Me never to leave anything alone. I cut and shortened the wire for the outside lamp and added lights, one for the door and one for the upper windows.
I used small cut strips of velcro to hold it in place and for easy removal.
All in all I think it turned out great.
[quoted image][quoted image][quoted image][quoted image][quoted image][quoted image][quoted image]

A+ 5 stars! You can actually see all of Bart the primary antagonist of the game. What a much better location for a great looking mod. If only Tim had designed it this way to begin with then I'd be a buyer as well as others I'm sure.

#198 1 year ago
Quoted from Jarbyjibbo:

A+ 5 stars! You can actually see all of Bart the primary antagonist of the game. What a much better location for a great looking mod. If only Tim had designed it this way to begin with then I'd be a buyer as well as others I'm sure.

Thank you, appreciate it.

#199 1 year ago

Looks great, well done. Agree this looks heaps better.

#200 1 year ago

I have the strangest problem that I have created for myself with my CCC.

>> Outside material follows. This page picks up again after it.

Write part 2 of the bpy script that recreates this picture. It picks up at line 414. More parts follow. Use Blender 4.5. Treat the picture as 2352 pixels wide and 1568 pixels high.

When I carry pins up- or downstairs, I have to do it in three parts: backbox, playfield and cabinet each separately. I always rewire the game then, once I get all the parts to the same floor. Usually everything works just fine, but this time I did something that obviously went wrong, since when I now boot up the game, the mine keeps moving up and down constantly and does not stop!

I have reseated the connectors without any luck. Further it seems that all the optos in the game are dead.

If any of you wizards would be able to pinpoint the probable connector that I must have misplaced or some other thing to check, it would be great! Thanks for any tips!